GR L 28055; (October, 1967) (Digest)
G.R. No. L-28055, October 30, 1967
Republic of the Philippines, petitioner, vs. Provincial Governor Delfin Montano, et al., respondents.
FACTS
In 1964, the Provincial Board of Cavite passed Resolution No. 27 creating the Cavite Department of Public Safety (CDPS) and appropriating funds for its operation. The resolution did not define the department’s powers and functions. Respondent Provincial Governor Delfin Montano subsequently issued Administrative Order No. 65-1, which defined the CDPS as the main law-enforcement arm of the province and outlined its general purposes and functions, including providing technical assistance to local police, crime investigation, maintaining a central record system, civil defense, firearms control, fire protection, and search and rescue operations. The respondent Governor then appointed the other respondents as Public Safety Officers. The Republic of the Philippines, through the Solicitor General, filed a petition for quo warranto, assailing the legality of the CDPS on the ground that the Province of Cavite has no authority to create public officers with police functions. The respondents refused to dissolve the department despite a demand from the President. The Supreme Court issued a temporary restraining order. Respondents argued that the power to create such an agency was necessarily implied from Section 3 of the Local Autonomy Act ( Republic Act No. 2264 ), which authorizes provincial boards to appropriate money for the general welfare, and from Section 12 of the same Act, which calls for a liberal construction of implied powers in favor of local governments. They also invoked certain provisions of the Police Act of 1966 ( Republic Act No. 4864 ) referring to provincial police agencies as supporting the existence of such power.
ISSUE
Whether a provincial government has the implied power to create a provincial police force.
RULING
No. The Supreme Court declared Resolution No. 27 and Administrative Order No. 65-1 void, ordered the dissolution of the Cavite Department of Public Safety, and ousted the respondent public safety officers. The Court held that the power to create a police force is not implied from the provincial board’s authority to appropriate money for the general welfare under the Local Autonomy Act. Police power is inherently a function of the state, and municipal corporations (including provinces) exercise it only by delegation. The Court ruled that the delegation of police power must be expressly granted by statute or necessarily implied from a clear grant of power. No such express or necessarily implied grant exists for a province to create its own police force.
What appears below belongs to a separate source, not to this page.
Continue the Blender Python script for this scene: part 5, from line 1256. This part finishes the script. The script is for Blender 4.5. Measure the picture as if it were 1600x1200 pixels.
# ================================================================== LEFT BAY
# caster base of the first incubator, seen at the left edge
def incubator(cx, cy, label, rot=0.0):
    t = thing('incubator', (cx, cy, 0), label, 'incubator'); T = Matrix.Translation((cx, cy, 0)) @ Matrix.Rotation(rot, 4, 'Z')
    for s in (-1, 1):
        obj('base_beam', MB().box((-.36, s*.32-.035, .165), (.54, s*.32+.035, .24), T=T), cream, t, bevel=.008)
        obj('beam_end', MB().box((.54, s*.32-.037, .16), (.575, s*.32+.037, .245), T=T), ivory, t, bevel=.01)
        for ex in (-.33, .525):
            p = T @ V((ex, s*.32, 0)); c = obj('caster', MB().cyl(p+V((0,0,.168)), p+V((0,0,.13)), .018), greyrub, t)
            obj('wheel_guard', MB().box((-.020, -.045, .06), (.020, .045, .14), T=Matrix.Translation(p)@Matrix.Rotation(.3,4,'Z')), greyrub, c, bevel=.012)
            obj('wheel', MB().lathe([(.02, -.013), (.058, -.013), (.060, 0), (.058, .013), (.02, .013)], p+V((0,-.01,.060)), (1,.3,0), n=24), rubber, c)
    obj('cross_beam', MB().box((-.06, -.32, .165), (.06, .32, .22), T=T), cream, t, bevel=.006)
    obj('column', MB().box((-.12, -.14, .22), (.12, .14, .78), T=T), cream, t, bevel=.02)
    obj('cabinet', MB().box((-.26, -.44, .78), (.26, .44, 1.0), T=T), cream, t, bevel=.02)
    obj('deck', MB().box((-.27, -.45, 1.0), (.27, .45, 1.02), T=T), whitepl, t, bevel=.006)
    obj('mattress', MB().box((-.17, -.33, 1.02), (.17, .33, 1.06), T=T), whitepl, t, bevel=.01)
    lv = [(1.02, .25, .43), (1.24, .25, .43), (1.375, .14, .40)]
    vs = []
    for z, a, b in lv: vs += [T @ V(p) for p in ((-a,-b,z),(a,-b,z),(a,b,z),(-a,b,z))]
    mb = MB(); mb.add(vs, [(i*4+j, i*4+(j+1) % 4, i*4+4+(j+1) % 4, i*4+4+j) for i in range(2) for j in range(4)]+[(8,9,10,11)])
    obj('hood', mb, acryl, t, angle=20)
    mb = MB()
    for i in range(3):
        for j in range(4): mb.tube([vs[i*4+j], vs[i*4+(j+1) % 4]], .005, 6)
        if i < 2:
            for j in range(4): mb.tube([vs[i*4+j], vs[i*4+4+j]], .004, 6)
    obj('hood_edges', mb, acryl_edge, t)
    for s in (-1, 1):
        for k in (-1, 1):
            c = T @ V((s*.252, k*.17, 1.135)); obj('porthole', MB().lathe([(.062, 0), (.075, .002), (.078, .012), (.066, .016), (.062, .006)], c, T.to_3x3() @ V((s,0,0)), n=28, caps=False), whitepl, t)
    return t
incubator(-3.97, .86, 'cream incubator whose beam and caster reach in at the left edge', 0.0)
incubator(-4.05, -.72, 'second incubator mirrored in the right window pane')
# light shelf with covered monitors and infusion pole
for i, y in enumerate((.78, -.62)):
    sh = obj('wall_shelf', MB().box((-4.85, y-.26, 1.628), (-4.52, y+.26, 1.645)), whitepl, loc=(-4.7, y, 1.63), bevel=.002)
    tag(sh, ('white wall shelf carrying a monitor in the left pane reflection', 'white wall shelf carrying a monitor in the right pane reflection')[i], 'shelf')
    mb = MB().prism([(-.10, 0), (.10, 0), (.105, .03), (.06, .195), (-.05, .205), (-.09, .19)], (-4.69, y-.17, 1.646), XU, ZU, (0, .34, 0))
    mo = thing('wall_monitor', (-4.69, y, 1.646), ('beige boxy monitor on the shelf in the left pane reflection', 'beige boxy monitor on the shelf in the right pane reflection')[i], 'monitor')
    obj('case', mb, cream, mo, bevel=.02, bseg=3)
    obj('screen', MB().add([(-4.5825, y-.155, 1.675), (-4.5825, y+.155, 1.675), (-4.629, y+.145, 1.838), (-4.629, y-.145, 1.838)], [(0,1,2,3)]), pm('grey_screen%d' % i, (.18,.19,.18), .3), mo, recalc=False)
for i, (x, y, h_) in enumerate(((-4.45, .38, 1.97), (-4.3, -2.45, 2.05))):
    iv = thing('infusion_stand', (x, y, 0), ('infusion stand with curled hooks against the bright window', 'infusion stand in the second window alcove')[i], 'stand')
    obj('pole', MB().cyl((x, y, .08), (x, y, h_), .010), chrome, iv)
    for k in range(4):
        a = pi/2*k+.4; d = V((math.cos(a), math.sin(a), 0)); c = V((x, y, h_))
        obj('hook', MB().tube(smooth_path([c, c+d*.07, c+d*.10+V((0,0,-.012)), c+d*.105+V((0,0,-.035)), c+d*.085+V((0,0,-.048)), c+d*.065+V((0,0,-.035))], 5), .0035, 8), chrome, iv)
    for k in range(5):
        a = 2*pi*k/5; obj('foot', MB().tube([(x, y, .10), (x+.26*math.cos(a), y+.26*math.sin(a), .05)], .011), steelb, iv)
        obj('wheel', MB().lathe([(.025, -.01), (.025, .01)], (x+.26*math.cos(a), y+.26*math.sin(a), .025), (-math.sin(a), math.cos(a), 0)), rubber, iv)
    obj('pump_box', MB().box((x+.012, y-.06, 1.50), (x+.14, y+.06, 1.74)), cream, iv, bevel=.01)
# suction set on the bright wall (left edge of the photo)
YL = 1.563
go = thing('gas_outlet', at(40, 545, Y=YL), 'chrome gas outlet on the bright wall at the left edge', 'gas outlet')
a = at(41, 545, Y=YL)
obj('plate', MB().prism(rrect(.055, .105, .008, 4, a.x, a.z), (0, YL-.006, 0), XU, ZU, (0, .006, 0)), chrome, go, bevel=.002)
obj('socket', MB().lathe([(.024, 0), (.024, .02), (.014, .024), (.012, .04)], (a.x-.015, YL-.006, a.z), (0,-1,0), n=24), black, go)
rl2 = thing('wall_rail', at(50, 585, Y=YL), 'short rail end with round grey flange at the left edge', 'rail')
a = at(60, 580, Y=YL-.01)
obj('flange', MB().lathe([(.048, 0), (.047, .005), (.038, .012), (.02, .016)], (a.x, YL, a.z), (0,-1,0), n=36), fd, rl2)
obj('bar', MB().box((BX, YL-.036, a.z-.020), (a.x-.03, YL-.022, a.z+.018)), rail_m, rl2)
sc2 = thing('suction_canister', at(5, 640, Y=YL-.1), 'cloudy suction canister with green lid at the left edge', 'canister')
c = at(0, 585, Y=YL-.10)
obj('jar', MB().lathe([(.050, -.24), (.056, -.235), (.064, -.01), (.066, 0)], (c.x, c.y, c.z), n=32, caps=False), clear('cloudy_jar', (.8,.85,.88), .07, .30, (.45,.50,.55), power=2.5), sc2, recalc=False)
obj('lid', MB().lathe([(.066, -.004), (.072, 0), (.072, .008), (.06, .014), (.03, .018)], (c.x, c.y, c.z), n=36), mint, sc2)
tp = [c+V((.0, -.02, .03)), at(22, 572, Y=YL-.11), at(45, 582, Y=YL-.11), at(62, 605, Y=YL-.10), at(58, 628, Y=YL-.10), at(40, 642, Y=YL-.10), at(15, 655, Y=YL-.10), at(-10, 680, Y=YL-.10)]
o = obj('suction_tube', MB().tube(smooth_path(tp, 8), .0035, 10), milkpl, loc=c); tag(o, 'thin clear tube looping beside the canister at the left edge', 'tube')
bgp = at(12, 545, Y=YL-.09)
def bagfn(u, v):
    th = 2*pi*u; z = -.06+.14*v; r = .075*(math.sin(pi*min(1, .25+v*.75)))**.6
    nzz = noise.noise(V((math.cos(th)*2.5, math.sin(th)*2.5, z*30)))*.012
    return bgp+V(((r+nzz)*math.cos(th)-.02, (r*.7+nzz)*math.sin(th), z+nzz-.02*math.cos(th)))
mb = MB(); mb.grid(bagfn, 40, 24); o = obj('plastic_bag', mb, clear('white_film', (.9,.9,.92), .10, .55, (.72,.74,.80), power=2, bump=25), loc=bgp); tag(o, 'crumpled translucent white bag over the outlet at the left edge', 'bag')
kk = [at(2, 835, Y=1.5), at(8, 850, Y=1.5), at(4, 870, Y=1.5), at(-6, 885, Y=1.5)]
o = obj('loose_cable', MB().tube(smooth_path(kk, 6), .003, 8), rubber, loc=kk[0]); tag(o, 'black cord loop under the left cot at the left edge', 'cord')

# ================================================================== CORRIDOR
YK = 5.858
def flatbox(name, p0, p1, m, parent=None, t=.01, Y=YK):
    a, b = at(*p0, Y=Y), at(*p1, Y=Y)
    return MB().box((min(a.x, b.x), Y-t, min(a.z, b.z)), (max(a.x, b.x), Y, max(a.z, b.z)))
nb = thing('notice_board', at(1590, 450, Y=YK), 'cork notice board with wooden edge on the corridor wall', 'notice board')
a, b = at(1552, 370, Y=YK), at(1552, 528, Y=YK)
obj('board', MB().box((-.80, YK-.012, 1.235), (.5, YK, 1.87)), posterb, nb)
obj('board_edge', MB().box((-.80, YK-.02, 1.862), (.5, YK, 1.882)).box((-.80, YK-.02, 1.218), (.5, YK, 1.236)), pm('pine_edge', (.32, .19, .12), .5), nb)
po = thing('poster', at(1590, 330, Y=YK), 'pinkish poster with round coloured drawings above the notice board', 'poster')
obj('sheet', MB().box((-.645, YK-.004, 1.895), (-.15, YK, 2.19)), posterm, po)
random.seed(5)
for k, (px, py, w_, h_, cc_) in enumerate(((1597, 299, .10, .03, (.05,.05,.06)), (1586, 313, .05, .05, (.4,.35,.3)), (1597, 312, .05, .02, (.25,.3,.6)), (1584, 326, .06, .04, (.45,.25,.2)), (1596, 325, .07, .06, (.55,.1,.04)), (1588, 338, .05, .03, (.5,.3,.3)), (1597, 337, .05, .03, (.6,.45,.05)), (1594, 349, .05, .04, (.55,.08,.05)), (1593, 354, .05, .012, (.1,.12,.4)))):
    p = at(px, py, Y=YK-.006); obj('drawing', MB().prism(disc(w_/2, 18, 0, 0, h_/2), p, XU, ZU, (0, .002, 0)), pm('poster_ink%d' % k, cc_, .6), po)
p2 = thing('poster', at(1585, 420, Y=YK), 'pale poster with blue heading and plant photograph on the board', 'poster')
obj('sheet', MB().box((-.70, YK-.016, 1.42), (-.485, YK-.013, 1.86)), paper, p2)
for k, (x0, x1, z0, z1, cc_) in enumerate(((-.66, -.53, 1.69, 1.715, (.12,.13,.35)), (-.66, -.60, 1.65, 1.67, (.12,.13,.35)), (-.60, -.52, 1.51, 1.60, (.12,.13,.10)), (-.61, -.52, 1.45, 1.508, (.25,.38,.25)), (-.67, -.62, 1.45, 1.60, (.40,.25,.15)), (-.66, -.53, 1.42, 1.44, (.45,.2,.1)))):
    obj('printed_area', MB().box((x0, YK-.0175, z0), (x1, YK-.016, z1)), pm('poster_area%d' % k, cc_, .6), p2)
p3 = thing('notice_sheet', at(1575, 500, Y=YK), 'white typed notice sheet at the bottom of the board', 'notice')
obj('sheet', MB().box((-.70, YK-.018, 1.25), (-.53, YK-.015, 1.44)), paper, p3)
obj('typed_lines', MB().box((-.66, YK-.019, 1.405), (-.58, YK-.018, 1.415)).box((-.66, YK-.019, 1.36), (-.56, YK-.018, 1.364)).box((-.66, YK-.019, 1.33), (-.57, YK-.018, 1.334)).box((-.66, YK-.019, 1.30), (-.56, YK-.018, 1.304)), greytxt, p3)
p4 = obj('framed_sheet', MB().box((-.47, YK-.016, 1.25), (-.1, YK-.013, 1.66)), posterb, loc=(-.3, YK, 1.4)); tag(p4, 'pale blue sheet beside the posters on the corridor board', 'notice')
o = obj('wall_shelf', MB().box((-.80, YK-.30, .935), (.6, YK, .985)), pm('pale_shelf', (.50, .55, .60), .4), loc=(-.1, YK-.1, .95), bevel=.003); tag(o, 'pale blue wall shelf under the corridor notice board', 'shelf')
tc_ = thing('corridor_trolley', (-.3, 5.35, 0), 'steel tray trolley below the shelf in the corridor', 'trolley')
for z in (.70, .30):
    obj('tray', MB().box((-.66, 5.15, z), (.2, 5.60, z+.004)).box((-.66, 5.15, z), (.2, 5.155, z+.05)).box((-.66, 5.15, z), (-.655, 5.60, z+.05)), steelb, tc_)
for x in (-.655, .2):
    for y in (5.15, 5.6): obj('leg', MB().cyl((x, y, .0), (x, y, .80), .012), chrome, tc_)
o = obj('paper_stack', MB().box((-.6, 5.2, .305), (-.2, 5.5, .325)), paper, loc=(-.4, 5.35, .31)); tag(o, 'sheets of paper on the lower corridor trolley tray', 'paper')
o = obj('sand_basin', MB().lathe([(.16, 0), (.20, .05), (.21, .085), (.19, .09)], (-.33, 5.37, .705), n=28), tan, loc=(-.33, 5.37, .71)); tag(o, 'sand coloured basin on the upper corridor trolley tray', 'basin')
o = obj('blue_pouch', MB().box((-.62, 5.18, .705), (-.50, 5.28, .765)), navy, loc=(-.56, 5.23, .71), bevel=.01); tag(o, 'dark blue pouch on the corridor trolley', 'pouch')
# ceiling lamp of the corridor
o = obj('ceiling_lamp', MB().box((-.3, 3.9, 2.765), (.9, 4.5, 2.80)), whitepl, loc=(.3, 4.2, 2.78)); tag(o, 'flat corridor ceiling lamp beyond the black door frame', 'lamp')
The references to “provincial police” in the Police Act of 1966 were construed as pertaining only to existing municipal police forces operating at the provincial level, not to a police force created by the province itself. The Court further held that the general welfare clause and the rule of liberal construction for implied powers under the Local Autonomy Act cannot be used to justify the creation of a public office, as the power to create an office is legislative in nature and must be expressly conferred. The creation of the CDPS was therefore an unlawful exercise of power.